**Aim**
Print the listing below in its entirety, character for character.

**Dataset section**
• • • •
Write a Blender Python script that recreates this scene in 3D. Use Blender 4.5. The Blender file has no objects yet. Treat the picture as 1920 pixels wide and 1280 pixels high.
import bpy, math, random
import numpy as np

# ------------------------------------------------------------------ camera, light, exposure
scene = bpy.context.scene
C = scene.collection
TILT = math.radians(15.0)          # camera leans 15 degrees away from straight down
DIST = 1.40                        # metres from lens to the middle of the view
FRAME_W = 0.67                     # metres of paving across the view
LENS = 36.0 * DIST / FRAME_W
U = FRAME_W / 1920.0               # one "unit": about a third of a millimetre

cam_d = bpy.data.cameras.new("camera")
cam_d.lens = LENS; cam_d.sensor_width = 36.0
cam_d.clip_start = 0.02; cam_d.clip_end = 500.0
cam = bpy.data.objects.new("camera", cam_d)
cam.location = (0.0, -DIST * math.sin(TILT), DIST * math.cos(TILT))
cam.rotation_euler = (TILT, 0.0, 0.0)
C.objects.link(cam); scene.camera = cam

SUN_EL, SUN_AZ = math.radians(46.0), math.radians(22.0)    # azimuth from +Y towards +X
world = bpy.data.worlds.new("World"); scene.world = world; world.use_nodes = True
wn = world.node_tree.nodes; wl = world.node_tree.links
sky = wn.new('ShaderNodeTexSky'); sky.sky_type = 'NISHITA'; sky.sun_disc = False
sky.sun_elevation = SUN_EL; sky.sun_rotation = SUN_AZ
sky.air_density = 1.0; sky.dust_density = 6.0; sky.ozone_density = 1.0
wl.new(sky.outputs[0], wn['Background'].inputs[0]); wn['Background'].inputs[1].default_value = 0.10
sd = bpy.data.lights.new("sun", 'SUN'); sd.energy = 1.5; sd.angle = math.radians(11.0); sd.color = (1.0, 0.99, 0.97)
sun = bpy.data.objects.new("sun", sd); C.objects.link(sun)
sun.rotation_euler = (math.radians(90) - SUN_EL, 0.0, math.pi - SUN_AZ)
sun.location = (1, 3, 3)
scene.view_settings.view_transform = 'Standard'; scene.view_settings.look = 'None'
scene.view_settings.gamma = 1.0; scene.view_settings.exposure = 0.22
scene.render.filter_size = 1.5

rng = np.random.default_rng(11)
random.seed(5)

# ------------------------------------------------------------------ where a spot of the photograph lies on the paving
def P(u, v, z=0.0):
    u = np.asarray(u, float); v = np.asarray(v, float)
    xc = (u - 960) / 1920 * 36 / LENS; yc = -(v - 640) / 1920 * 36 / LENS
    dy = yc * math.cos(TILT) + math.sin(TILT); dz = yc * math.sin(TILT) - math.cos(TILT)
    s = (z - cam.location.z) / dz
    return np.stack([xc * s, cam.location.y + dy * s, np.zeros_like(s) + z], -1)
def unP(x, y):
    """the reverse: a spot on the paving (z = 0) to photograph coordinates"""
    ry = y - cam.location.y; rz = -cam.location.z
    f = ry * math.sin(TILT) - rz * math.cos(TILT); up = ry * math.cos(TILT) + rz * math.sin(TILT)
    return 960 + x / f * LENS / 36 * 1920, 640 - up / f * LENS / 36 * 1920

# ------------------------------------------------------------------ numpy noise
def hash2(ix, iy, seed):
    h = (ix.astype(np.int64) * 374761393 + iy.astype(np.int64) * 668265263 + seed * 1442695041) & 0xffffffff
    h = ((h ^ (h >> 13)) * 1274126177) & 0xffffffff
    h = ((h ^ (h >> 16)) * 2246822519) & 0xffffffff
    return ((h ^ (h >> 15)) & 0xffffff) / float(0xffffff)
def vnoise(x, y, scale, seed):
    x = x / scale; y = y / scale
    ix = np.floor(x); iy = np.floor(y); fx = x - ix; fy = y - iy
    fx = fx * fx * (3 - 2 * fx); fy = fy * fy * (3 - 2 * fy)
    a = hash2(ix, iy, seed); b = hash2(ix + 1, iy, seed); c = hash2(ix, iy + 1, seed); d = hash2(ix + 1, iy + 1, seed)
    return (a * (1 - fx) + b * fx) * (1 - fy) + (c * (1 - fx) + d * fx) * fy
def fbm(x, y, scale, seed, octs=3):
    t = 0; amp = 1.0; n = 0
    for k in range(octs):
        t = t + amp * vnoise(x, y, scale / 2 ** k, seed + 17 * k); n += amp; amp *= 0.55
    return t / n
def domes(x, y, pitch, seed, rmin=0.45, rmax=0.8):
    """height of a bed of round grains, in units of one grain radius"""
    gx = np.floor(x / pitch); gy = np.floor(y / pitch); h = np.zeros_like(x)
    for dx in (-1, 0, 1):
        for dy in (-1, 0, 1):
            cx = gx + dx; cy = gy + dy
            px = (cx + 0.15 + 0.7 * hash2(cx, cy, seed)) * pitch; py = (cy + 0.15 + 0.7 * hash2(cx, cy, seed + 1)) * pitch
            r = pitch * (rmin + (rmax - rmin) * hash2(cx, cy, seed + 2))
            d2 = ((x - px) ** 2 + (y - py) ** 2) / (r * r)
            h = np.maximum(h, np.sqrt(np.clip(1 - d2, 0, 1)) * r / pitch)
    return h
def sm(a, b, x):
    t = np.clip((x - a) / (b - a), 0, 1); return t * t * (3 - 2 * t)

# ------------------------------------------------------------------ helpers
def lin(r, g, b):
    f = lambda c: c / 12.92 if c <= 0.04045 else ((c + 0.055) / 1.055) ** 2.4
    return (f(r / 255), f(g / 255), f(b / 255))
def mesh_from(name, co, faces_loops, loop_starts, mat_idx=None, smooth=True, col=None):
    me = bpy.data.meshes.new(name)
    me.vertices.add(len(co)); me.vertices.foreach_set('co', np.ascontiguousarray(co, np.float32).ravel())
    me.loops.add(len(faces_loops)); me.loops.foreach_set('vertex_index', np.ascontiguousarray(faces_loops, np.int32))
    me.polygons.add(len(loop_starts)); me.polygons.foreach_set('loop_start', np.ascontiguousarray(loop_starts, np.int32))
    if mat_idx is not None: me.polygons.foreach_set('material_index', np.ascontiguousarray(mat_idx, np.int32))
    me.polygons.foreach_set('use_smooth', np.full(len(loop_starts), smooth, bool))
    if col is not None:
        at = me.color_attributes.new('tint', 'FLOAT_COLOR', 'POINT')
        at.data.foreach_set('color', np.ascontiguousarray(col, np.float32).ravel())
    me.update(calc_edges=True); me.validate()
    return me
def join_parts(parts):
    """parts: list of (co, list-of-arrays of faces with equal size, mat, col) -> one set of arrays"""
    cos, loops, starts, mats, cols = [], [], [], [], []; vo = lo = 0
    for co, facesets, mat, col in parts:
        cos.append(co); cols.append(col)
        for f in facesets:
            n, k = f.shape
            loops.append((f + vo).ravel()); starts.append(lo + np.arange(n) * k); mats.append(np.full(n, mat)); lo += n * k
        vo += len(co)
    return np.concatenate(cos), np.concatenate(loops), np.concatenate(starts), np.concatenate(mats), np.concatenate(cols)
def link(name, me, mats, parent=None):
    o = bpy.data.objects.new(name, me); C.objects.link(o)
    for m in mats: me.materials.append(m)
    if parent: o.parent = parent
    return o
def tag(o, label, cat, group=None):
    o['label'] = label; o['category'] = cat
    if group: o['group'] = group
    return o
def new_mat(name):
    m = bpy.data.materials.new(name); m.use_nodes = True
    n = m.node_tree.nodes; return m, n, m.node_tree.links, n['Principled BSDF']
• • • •
**Finished task**
Write a Blender Python script that recreates this scene in 3D. Use Blender 4.5. The Blender file has no objects yet. Treat the picture as 1920 pixels wide and 1280 pixels high.
import bpy, math, random
import numpy as np

# ------------------------------------------------------------------ camera, light, exposure
scene = bpy.context.scene
C = scene.collection
TILT = math.radians(15.0)          # camera leans 15 degrees away from straight down
DIST = 1.40                        # metres from lens to the middle of the view
FRAME_W = 0.67                     # metres of paving across the view
LENS = 36.0 * DIST / FRAME_W
U = FRAME_W / 1920.0               # one "unit": about a third of a millimetre

cam_d = bpy.data.cameras.new("camera")
cam_d.lens = LENS; cam_d.sensor_width = 36.0
cam_d.clip_start = 0.02; cam_d.clip_end = 500.0
cam = bpy.data.objects.new("camera", cam_d)
cam.location = (0.0, -DIST * math.sin(TILT), DIST * math.cos(TILT))
cam.rotation_euler = (TILT, 0.0, 0.0)
C.objects.link(cam); scene.camera = cam

SUN_EL, SUN_AZ = math.radians(46.0), math.radians(22.0)    # azimuth from +Y towards +X
world = bpy.data.worlds.new("World"); scene.world = world; world.use_nodes = True
wn = world.node_tree.nodes; wl = world.node_tree.links
sky = wn.new('ShaderNodeTexSky'); sky.sky_type = 'NISHITA'; sky.sun_disc = False
sky.sun_elevation = SUN_EL; sky.sun_rotation = SUN_AZ
sky.air_density = 1.0; sky.dust_density = 6.0; sky.ozone_density = 1.0
wl.new(sky.outputs[0], wn['Background'].inputs[0]); wn['Background'].inputs[1].default_value = 0.10
sd = bpy.data.lights.new("sun", 'SUN'); sd.energy = 1.5; sd.angle = math.radians(11.0); sd.color = (1.0, 0.99, 0.97)
sun = bpy.data.objects.new("sun", sd); C.objects.link(sun)
sun.rotation_euler = (math.radians(90) - SUN_EL, 0.0, math.pi - SUN_AZ)
sun.location = (1, 3, 3)
scene.view_settings.view_transform = 'Standard'; scene.view_settings.look = 'None'
scene.view_settings.gamma = 1.0; scene.view_settings.exposure = 0.22
scene.render.filter_size = 1.5

rng = np.random.default_rng(11)
random.seed(5)

# ------------------------------------------------------------------ where a spot of the photograph lies on the paving
def P(u, v, z=0.0):
    u = np.asarray(u, float); v = np.asarray(v, float)
    xc = (u - 960) / 1920 * 36 / LENS; yc = -(v - 640) / 1920 * 36 / LENS
    dy = yc * math.cos(TILT) + math.sin(TILT); dz = yc * math.sin(TILT) - math.cos(TILT)
    s = (z - cam.location.z) / dz
    return np.stack([xc * s, cam.location.y + dy * s, np.zeros_like(s) + z], -1)
def unP(x, y):
    """the reverse: a spot on the paving (z = 0) to photograph coordinates"""
    ry = y - cam.location.y; rz = -cam.location.z
    f = ry * math.sin(TILT) - rz * math.cos(TILT); up = ry * math.cos(TILT) + rz * math.sin(TILT)
    return 960 + x / f * LENS / 36 * 1920, 640 - up / f * LENS / 36 * 1920

# ------------------------------------------------------------------ numpy noise
def hash2(ix, iy, seed):
    h = (ix.astype(np.int64) * 374761393 + iy.astype(np.int64) * 668265263 + seed * 1442695041) & 0xffffffff
    h = ((h ^ (h >> 13)) * 1274126177) & 0xffffffff
    h = ((h ^ (h >> 16)) * 2246822519) & 0xffffffff
    return ((h ^ (h >> 15)) & 0xffffff) / float(0xffffff)
def vnoise(x, y, scale, seed):
    x = x / scale; y = y / scale
    ix = np.floor(x); iy = np.floor(y); fx = x - ix; fy = y - iy
    fx = fx * fx * (3 - 2 * fx); fy = fy * fy * (3 - 2 * fy)
    a = hash2(ix, iy, seed); b = hash2(ix + 1, iy, seed); c = hash2(ix, iy + 1, seed); d = hash2(ix + 1, iy + 1, seed)
    return (a * (1 - fx) + b * fx) * (1 - fy) + (c * (1 - fx) + d * fx) * fy
def fbm(x, y, scale, seed, octs=3):
    t = 0; amp = 1.0; n = 0
    for k in range(octs):
        t = t + amp * vnoise(x, y, scale / 2 ** k, seed + 17 * k); n += amp; amp *= 0.55
    return t / n
def domes(x, y, pitch, seed, rmin=0.45, rmax=0.8):
    """height of a bed of round grains, in units of one grain radius"""
    gx = np.floor(x / pitch); gy = np.floor(y / pitch); h = np.zeros_like(x)
    for dx in (-1, 0, 1):
        for dy in (-1, 0, 1):
            cx = gx + dx; cy = gy + dy
            px = (cx + 0.15 + 0.7 * hash2(cx, cy, seed)) * pitch; py = (cy + 0.15 + 0.7 * hash2(cx, cy, seed + 1)) * pitch
            r = pitch * (rmin + (rmax - rmin) * hash2(cx, cy, seed + 2))
            d2 = ((x - px) ** 2 + (y - py) ** 2) / (r * r)
            h = np.maximum(h, np.sqrt(np.clip(1 - d2, 0, 1)) * r / pitch)
    return h
def sm(a, b, x):
    t = np.clip((x - a) / (b - a), 0, 1); return t * t * (3 - 2 * t)

# ------------------------------------------------------------------ helpers
def lin(r, g, b):
    f = lambda c: c / 12.92 if c <= 0.04045 else ((c + 0.055) / 1.055) ** 2.4
    return (f(r / 255), f(g / 255), f(b / 255))
def mesh_from(name, co, faces_loops, loop_starts, mat_idx=None, smooth=True, col=None):
    me = bpy.data.meshes.new(name)
    me.vertices.add(len(co)); me.vertices.foreach_set('co', np.ascontiguousarray(co, np.float32).ravel())
    me.loops.add(len(faces_loops)); me.loops.foreach_set('vertex_index', np.ascontiguousarray(faces_loops, np.int32))
    me.polygons.add(len(loop_starts)); me.polygons.foreach_set('loop_start', np.ascontiguousarray(loop_starts, np.int32))
    if mat_idx is not None: me.polygons.foreach_set('material_index', np.ascontiguousarray(mat_idx, np.int32))
    me.polygons.foreach_set('use_smooth', np.full(len(loop_starts), smooth, bool))
    if col is not None:
        at = me.color_attributes.new('tint', 'FLOAT_COLOR', 'POINT')
        at.data.foreach_set('color', np.ascontiguousarray(col, np.float32).ravel())
    me.update(calc_edges=True); me.validate()
    return me
def join_parts(parts):
    """parts: list of (co, list-of-arrays of faces with equal size, mat, col) -> one set of arrays"""
    cos, loops, starts, mats, cols = [], [], [], [], []; vo = lo = 0
    for co, facesets, mat, col in parts:
        cos.append(co); cols.append(col)
        for f in facesets:
            n, k = f.shape
            loops.append((f + vo).ravel()); starts.append(lo + np.arange(n) * k); mats.append(np.full(n, mat)); lo += n * k
        vo += len(co)
    return np.concatenate(cos), np.concatenate(loops), np.concatenate(starts), np.concatenate(mats), np.concatenate(cols)
def link(name, me, mats, parent=None):
    o = bpy.data.objects.new(name, me); C.objects.link(o)
    for m in mats: me.materials.append(m)
    if parent: o.parent = parent
    return o
def tag(o, label, cat, group=None):
    o['label'] = label; o['category'] = cat
    if group: o['group'] = group
    return o
def new_mat(name):
    m = bpy.data.materials.new(name); m.use_nodes = True
    n = m.node_tree.nodes; return m, n, m.node_tree.links, n['Principled BSDF']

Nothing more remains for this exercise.